The St. Tammany Parish Planning and Zoning Commission approved a package of amendments to the Unified Development Code that tightened local standards for utility‑scale solar projects and battery energy storage while postponing a contentious amendment on outdoor shooting ranges for further drafting.
Staff summarized the solar standards noted in the amendments: 100‑foot setbacks from property or lease lines for solar components, a 50‑foot natural buffer, a 300‑foot setback from existing residential structures, a 15‑foot maximum panel height, a 7‑foot chain‑link anti‑climb fence with security features, limits on ground elevation changes (no more than 2 feet), and noise limits capped at the lesser of 60 dBA at property lines or 10 dBA above preconstruction ambient at the nearest occupied dwelling. Battery energy storage systems must provide an emergency response plan and 24‑hour contact information for the parish fire marshal and supply an environmental protection plan to prevent on‑site pollution. The draft also adds FAA filing obligations where applicable.
Jeff Arnold, executive director of the America First Energy Project — who identified himself and his organization at the hearing — told the commission the group supports reasonable, enforceable industry standards that protect neighborhoods while respecting property rights. The commission adopted the solar amendment with an added requirement, proposed by a commissioner, to record a notice or instrument identifying prior industrial use or decommissioning obligations tied to the land so future buyers would be notified of any decommissioning obligations.
Commissioners then debated a separate amendment to allow outdoor shooting ranges as a conditional use with extensive containment, setback and buffer requirements and a suggested baseline parcel size of 100 acres. Commissioners and members of the public raised questions about the amendment's effect on hunting preserves and smaller sporting‑clay operations, how to define "commercial" ranges versus private or noncommercial uses, and appropriate advertising and administrative review procedures. After detailed discussion and several suggested wordsmithing changes, the commission voted to postpone the shooting‑range amendment for one month to allow staff to refine definitions, exceptions and procedural provisions.

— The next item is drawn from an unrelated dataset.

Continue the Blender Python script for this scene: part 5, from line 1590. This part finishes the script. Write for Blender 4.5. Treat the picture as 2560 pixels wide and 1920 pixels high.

Other amendments approved during the meeting included clarifications requiring commercial and industrial land‑clearing applications to show existing and proposed servitudes and utilities, administrative waivers to parking requirements for redevelopment where strict modern standards are impractical, and a provision allowing temporary RV occupancy tied to building permits and inspections for owners rebuilding after fire or flood events (the commission modified this to allow certain administrative permitting and time limits).
Next steps: the approved UDC text will move to the parish council as part of the normal legislative process; staff will incorporate the recorded‑notice language for solar and work on refined language for the shooting‑range amendment for the commission's next meeting.